> **DATA SEGMENT**
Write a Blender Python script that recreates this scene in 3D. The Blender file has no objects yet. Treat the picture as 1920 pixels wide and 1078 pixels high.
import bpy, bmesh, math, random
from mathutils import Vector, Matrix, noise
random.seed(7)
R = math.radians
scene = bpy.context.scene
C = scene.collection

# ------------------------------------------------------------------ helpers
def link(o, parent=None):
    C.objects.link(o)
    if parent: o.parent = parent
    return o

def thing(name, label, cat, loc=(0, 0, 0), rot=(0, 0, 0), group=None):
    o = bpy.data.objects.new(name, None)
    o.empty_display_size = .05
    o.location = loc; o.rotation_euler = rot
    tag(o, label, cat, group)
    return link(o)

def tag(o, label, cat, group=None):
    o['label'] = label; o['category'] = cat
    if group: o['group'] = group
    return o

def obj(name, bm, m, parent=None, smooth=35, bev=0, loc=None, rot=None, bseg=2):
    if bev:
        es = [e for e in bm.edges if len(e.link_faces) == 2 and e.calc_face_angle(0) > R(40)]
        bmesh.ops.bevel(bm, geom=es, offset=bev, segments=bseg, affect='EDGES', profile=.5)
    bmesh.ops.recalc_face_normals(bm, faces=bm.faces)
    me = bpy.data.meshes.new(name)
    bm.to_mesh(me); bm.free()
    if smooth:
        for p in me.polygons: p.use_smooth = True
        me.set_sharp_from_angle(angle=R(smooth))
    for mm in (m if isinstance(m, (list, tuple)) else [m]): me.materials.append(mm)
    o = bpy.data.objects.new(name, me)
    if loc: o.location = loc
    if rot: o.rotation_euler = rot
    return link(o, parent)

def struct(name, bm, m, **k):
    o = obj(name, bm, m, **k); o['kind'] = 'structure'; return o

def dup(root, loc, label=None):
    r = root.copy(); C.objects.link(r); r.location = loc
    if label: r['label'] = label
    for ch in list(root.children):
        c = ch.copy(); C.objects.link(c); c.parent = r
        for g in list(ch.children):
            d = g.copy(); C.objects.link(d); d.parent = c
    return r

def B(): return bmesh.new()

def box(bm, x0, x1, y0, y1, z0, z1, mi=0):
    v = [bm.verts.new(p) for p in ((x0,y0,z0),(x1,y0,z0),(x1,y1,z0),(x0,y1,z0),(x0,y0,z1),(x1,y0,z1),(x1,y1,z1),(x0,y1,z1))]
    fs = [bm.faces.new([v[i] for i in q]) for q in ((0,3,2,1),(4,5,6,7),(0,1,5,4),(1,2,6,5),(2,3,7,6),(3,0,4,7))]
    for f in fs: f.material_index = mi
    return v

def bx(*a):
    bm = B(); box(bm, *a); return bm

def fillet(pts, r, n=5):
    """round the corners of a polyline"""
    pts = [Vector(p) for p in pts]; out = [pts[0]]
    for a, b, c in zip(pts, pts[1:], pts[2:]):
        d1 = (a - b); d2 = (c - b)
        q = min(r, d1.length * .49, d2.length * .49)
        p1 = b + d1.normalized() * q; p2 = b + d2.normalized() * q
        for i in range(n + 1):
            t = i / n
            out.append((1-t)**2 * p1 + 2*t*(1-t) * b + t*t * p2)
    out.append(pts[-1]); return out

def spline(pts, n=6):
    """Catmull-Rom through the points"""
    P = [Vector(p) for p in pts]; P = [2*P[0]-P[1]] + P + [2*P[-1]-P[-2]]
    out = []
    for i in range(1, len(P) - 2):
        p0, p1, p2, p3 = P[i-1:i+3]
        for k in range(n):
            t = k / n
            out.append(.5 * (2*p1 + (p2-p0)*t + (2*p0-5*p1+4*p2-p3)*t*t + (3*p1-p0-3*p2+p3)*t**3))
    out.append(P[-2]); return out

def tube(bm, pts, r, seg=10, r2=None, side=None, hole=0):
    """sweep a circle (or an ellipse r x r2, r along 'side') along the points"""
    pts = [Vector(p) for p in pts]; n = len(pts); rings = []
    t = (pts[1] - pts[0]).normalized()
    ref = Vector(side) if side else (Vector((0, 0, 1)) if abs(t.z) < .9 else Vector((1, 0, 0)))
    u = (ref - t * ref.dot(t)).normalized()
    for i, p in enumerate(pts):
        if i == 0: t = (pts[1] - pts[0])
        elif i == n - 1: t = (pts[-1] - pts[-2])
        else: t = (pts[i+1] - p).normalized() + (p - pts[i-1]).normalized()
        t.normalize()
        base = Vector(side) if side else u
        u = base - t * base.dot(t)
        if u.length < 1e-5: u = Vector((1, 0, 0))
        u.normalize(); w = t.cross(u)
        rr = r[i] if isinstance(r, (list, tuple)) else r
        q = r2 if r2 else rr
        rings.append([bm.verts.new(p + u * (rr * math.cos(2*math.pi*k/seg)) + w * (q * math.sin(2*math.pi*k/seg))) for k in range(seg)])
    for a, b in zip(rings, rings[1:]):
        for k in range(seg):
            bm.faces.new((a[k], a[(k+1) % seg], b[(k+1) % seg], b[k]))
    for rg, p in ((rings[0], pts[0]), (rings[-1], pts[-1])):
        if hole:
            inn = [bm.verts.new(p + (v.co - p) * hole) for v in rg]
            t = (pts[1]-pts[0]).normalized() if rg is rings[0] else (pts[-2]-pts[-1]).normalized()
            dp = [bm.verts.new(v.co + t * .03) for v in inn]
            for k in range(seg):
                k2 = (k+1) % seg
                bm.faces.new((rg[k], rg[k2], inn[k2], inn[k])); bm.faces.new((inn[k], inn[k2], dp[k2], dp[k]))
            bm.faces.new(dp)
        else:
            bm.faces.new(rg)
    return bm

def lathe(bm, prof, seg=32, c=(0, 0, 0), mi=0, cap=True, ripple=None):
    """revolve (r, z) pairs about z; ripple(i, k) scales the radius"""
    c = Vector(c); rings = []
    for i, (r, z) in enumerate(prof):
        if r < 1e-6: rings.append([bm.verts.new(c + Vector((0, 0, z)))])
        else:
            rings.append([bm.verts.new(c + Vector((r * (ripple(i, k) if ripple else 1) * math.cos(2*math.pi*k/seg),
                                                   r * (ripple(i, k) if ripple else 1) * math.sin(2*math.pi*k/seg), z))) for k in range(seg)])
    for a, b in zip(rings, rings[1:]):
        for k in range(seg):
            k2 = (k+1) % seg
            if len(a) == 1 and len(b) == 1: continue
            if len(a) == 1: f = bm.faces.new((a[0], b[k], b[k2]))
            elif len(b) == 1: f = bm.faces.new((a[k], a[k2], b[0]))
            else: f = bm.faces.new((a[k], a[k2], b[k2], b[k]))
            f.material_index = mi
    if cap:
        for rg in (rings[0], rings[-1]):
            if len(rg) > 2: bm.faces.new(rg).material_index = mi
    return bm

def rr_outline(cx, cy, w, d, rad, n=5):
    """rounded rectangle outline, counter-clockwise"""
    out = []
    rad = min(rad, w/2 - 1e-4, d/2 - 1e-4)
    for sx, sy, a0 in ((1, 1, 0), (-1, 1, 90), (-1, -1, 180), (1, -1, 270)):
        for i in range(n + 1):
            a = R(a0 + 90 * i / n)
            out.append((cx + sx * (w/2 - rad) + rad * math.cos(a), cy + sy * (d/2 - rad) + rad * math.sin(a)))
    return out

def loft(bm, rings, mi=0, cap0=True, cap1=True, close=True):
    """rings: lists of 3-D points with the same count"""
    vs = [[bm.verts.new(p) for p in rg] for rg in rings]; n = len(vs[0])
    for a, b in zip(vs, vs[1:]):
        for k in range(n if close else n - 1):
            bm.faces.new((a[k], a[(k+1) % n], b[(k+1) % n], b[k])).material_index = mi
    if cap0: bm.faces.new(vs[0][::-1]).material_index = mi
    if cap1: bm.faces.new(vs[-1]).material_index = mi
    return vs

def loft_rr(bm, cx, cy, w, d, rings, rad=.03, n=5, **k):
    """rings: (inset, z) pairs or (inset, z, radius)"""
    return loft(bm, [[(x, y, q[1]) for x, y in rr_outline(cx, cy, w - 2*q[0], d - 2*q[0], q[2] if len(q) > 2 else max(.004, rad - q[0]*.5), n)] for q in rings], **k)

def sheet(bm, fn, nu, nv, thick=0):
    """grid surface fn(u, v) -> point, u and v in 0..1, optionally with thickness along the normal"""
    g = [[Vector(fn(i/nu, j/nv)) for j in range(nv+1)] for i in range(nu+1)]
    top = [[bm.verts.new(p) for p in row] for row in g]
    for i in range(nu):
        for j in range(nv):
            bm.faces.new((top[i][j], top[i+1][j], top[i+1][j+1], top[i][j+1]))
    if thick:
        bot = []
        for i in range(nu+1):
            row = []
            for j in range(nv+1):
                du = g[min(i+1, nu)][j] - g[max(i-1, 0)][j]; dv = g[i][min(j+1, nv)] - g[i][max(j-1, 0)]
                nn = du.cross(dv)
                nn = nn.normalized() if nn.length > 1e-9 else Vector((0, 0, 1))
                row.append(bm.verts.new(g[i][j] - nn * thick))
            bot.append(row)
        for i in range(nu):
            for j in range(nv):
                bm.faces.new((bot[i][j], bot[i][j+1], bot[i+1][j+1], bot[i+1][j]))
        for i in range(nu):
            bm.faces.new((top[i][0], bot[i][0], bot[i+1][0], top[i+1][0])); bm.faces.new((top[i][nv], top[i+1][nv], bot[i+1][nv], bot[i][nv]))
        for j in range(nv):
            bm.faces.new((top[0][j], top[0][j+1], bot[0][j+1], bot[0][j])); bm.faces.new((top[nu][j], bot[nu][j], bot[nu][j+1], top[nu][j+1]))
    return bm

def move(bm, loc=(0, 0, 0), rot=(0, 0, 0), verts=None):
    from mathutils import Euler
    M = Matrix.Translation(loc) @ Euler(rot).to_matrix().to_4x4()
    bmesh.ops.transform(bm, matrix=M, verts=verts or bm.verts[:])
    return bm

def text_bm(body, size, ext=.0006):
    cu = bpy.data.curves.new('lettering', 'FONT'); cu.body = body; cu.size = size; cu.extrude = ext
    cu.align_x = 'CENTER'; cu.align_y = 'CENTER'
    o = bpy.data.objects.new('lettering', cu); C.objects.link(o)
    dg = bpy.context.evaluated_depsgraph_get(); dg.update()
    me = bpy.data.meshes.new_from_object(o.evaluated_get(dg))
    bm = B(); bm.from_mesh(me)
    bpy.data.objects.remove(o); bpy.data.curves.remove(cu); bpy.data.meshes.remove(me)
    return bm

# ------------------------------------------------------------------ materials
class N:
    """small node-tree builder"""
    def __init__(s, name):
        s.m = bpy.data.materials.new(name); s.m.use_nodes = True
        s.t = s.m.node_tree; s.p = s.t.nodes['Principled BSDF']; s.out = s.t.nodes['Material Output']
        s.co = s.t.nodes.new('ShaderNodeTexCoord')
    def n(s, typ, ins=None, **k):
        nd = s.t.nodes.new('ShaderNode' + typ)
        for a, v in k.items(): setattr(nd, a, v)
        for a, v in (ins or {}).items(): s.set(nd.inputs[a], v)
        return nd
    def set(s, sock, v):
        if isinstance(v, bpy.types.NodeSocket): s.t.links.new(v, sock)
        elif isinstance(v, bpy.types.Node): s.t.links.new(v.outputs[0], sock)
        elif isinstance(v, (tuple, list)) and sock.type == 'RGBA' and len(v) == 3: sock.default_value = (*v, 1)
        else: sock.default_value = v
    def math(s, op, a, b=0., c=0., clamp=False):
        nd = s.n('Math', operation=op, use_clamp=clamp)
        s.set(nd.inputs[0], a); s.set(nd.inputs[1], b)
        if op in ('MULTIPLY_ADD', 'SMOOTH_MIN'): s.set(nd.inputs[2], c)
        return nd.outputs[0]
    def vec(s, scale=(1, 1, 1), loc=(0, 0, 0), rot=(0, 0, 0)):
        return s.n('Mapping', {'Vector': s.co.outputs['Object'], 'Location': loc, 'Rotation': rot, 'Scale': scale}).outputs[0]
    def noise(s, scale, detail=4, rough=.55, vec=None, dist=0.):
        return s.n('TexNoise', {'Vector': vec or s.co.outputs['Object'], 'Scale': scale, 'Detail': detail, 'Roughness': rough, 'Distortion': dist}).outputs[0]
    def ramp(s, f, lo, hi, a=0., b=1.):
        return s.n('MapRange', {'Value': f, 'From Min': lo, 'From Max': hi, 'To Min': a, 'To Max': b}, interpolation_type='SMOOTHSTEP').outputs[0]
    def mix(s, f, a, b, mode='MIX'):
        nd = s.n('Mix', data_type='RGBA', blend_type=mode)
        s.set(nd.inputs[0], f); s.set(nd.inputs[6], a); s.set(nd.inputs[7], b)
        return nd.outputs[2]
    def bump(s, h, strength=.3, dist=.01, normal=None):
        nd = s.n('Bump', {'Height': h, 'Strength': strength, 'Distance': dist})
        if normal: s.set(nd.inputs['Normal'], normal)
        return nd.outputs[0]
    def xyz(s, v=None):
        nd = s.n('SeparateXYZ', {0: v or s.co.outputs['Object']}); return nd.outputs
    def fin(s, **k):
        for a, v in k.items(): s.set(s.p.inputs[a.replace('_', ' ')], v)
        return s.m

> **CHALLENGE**
Find every line with "scene" in the listing and state how many there are, nothing else.

> **RESPONSE**
3